BookSneeze Tour: “Beyond Molasses Creek” by Nicole Seitz

Three Lives are Bound by a Single Book…

Book Blurb:

Having traveled to the ends of the earth as a flight attendant, Ally Green has finally returned to the Lowcountry to bury her father as well as the past. But Vesey Washington is still living across the creek, and theirs is a complicated relationship–he was once her best friend . . . and also part of the reason she’s stayed away so long. When Ally discovers a message her father left behind asking her to quit running, it seems her past isn’t through with her yet.

As Ally’s wandering spirit wrestles with a deep longing to flee again, a young woman on the other side of the world escapes her life of slavery in the rock quarries of Nepal. A mysterious sketchbook leads Sunila Kunari to believe there’s more to her story than she’s ever been told, and she’s determined to follow the truth wherever it leads her.

A deep current intertwines the lives of these three souls, and a destiny of freedom, faith, and friendship awaits them all on the banks of Molasses Creek.

Excerpt.

Bio:

Nicole received a B.A. in Journalism and Mass Communications from the University of North Carolina at Chapel Hill and a B.F.A. in Illustration from Savannah College of Art & Design. Her freelance articles have been in The Island Packet, The Bluffton Packet, and South Carolina Magazine. Nicole is also a published illustrator, and her artwork has been exhibited in Southern art galleries. Her novels feature her paintings/illustrations on the covers.

Nicole Seitz was named “Best Local Author Who Also Paints” in Charleston City Paper’s Best of Charleston 2009, and in 2007, she was named one of Charleston Regional Business Journal‘s “Forty Under 40” for her professional successes and community involvement. Nicole enjoys meeting her readers and book clubs and often speaks to groups on writing, art and faith. In 2009, she spoke as part of the Southern Literary Festival during Piccolo Spoleto. In 2008, she gave the Baccalaureate address for the College of Charleston. An artist at heart, Nicole enjoys painting pictures with words and bringing her characters to life through detail and dialect. She lives in the Charleston, South Carolina, area with her husband, Brian, and their two children, teaches art at a local private school, and is currently writing her next novel.

Source.

My Review:

In Beyond Molasses Creek, by Nicole Seitz, Ally Green is now close to sixty years old.  She’s returned to bury her dad; build her own Garden of Dreams with the statues of gods and goddesses bought from other countries; and hopefully stop running.  Her old friend, Vesey Washington, is still in his old home place.  Their friendship spanned fifty years, though mostly hidden.  You see, Ally is white and Vesey is black.  A forbidden relationship.

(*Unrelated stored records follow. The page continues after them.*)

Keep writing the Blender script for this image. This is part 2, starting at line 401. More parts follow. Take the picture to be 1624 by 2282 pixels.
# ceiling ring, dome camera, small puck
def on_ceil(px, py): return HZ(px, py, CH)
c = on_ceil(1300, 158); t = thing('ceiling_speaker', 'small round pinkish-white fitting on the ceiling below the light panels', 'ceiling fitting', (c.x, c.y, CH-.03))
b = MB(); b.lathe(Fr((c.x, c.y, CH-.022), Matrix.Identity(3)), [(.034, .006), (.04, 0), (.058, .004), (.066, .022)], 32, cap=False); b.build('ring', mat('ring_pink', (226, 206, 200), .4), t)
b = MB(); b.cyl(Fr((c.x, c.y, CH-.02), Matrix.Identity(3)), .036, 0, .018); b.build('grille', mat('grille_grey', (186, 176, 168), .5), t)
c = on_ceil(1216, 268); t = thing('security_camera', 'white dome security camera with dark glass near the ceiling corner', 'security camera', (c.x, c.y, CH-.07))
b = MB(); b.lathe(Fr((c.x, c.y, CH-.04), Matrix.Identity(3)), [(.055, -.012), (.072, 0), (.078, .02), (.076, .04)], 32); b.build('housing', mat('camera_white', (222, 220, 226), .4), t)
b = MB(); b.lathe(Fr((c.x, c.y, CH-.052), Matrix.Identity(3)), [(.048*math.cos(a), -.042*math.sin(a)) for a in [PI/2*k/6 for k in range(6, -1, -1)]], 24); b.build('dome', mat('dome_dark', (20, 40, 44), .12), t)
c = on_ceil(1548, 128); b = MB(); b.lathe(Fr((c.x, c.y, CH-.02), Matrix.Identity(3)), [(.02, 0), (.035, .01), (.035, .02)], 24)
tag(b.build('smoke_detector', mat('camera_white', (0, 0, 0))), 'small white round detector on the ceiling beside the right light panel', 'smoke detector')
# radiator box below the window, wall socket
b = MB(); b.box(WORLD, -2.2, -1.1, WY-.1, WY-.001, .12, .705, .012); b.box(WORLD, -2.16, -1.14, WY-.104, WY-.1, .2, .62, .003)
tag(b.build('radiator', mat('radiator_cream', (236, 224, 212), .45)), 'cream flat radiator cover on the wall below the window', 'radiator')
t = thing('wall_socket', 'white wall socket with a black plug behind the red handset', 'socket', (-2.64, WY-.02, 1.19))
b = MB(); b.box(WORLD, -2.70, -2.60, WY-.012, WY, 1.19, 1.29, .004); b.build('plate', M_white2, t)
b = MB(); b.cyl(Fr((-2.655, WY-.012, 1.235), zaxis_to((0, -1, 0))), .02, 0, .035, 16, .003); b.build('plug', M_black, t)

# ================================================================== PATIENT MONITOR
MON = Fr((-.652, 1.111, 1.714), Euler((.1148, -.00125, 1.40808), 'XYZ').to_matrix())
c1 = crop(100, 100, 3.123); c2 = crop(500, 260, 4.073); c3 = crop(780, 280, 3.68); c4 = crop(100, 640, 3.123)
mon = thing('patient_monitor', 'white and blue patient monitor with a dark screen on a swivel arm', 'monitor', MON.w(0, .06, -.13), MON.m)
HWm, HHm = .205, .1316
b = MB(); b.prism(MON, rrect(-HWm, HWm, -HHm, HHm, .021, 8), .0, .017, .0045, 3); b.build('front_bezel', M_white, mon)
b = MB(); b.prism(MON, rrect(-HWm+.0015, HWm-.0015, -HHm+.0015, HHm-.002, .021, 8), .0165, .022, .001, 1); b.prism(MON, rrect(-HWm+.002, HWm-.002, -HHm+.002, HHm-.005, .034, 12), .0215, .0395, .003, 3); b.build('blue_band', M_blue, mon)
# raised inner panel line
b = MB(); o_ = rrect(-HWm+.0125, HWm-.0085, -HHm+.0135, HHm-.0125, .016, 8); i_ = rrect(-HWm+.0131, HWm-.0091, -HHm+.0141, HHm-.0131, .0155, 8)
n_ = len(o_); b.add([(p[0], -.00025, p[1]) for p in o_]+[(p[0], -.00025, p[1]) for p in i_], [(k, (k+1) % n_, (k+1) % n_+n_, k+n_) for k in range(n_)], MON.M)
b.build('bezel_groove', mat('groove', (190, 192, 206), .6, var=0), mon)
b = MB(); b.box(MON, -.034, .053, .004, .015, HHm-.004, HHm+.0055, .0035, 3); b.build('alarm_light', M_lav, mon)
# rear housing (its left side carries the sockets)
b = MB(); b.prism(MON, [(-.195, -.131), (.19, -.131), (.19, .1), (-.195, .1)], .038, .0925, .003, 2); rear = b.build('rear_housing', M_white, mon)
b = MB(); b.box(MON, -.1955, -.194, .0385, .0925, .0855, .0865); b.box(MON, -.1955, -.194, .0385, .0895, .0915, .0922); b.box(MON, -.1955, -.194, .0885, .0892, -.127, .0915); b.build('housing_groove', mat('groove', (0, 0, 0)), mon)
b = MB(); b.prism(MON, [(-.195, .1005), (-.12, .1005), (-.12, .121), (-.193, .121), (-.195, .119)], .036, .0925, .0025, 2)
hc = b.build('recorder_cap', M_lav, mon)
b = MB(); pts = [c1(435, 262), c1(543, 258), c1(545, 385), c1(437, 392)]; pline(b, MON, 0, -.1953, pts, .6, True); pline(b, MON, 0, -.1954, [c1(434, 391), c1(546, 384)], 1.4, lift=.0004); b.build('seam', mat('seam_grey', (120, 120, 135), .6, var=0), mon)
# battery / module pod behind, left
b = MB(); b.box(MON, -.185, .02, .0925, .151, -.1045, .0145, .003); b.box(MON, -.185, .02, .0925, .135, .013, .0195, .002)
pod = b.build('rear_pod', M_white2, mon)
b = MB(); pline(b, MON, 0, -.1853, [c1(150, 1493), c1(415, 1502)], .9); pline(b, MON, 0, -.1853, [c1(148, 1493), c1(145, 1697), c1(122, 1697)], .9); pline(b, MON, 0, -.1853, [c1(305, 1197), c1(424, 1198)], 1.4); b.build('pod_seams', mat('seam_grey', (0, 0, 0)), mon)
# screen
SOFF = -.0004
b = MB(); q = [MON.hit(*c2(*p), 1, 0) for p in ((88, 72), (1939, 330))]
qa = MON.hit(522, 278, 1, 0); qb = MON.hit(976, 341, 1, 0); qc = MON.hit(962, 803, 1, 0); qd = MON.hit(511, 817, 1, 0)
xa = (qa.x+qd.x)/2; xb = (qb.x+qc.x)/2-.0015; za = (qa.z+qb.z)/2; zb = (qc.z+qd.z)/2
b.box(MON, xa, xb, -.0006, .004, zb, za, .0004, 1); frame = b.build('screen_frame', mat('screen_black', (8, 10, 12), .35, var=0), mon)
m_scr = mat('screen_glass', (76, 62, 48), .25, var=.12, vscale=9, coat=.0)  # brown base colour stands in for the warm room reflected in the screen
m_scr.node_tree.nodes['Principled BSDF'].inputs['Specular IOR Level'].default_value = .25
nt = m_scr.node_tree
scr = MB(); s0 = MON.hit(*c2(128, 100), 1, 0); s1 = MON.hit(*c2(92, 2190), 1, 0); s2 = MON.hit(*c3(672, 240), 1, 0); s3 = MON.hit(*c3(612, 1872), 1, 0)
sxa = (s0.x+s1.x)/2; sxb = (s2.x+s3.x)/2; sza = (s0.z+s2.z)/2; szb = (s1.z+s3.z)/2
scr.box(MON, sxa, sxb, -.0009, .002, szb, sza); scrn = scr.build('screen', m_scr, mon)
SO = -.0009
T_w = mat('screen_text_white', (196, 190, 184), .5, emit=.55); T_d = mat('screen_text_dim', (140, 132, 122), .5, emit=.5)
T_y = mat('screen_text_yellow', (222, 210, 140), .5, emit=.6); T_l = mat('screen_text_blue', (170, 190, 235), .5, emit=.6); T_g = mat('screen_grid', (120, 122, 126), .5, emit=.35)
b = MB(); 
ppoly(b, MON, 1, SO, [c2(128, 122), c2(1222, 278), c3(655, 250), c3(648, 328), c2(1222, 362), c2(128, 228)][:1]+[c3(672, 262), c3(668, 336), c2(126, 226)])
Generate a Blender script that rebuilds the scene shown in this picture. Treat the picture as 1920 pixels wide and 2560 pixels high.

Ally never got over Vesey, but she moved on to become a stewardess.  While employed, she had a relationship outside of marriage with a pilot and became pregnant.  The rules of the airline made her quit her job.  She returned home to have her baby, Candace.  It was then she found Vesey married.

She became restless and searching for peace once again, so she went to Nepal to the Garden of Dreams.  While there, her baby was snatched. All the years from early childhood, Ally had her sketchbook with her, but it disappeared when her daughter went missing.  After not finding her daughter, Ally joined another airline and continued to run until her father died.

One of Nicole’s uniqueness’s in her book is that you get two stories in one–Sunila in Kathmandu, Nepal, and Ally in Mount Pleasant, South Carolina.  Nicole’s characters are so inviting and personal.  They create their own stories just through their interactions, reactions, and circumstances.  Vesey, too, was a wonderful, sensitive character.  The continual restlessness of Ally is palpable.  The story line is very well written and easy to follow, and in itself, I truly enjoyed it.

However, since this is billed as a Christian novel, I felt that more attention was set on the gods and goddesses than on the person of Jesus Christ, something that surprised me coming from a Thomas Nelson book. I will admit that Ally found no peace with the idols throughout the whole book.  The other episode that really upset me is the outright lie of fatherhood.  The truth will set you free.  Telling the truth lets the Lord work out the wrinkles in the other person’s life.

This book was provided by Book Sneeze in exchange for my honest opinion.  No monetary compensation was exchanged.